WHEREAS, the services provided by the NABECs to American Indian and Alaska Native owned businesses and individual American Indians and Alaska Natives were extremely valuable to economic development in Indian country, providing key management and technical assistance and access to procurement and financing opportunities, and should not have been diluted into larger minority-based service centers; and

WHEREAS, the reasoning behind the change from NABEC to MBDA centers was to create a “more cohesive program” and to “expand into the promotion of export initiatives and international deals in alignment” with the President’s National Export Initiatives, but the change has ignored the Presidential order to consult with tribes and tribal populations affected by the change and has also ignored the President’s emphasis on a government-to-government relationship; and

WHEREAS, the goals of the changes may be laudable but such changes place unnecessary and impossible burdens on the now renamed MBDA business centers, including a dilution of their functions and effectiveness within Indian country.

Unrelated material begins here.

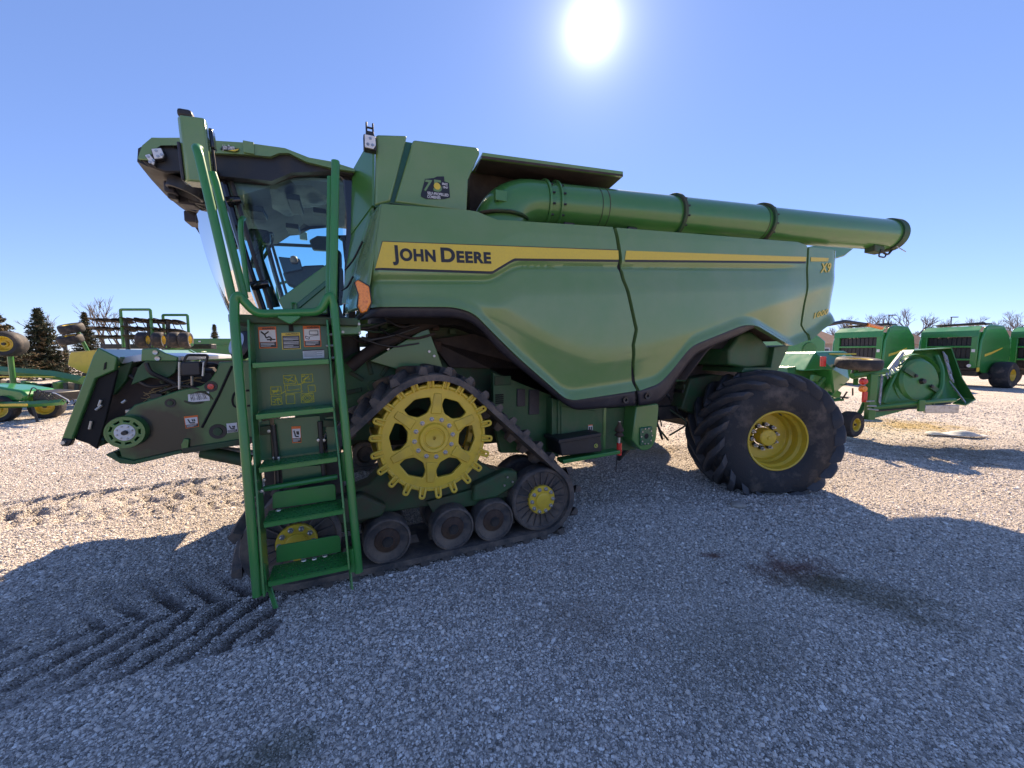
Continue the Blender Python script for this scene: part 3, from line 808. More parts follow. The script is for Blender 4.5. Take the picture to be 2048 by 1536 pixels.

NOW THEREFORE BE IT RESOLVED, that NCAI hereby urges the Department of Commerce to consult with tribes to address the assistance gap created by the elimination of NABECs, fully recognizing the political relationship with tribes, and provide adequate business development assistance to Indian Country, which has among the poorest and most economically deprived areas within the United States; and

BE IT FURTHER RESOLVED, that NCAI hereby opposes the changes that have been made to MBDA’s NABEC program, including the rebranding, and requests this issue be received by appropriate White House staff to ensure that adequate consultation is conducted with the affected tribal nations, and that adequate funding is available to ensure that all American Indians and Alaska Natives have adequate access to MBDA programming; and

BE IT FURTHER RESOLVED, that this resolution shall be the policy of NCAI until it is withdrawn or modified by subsequent resolution.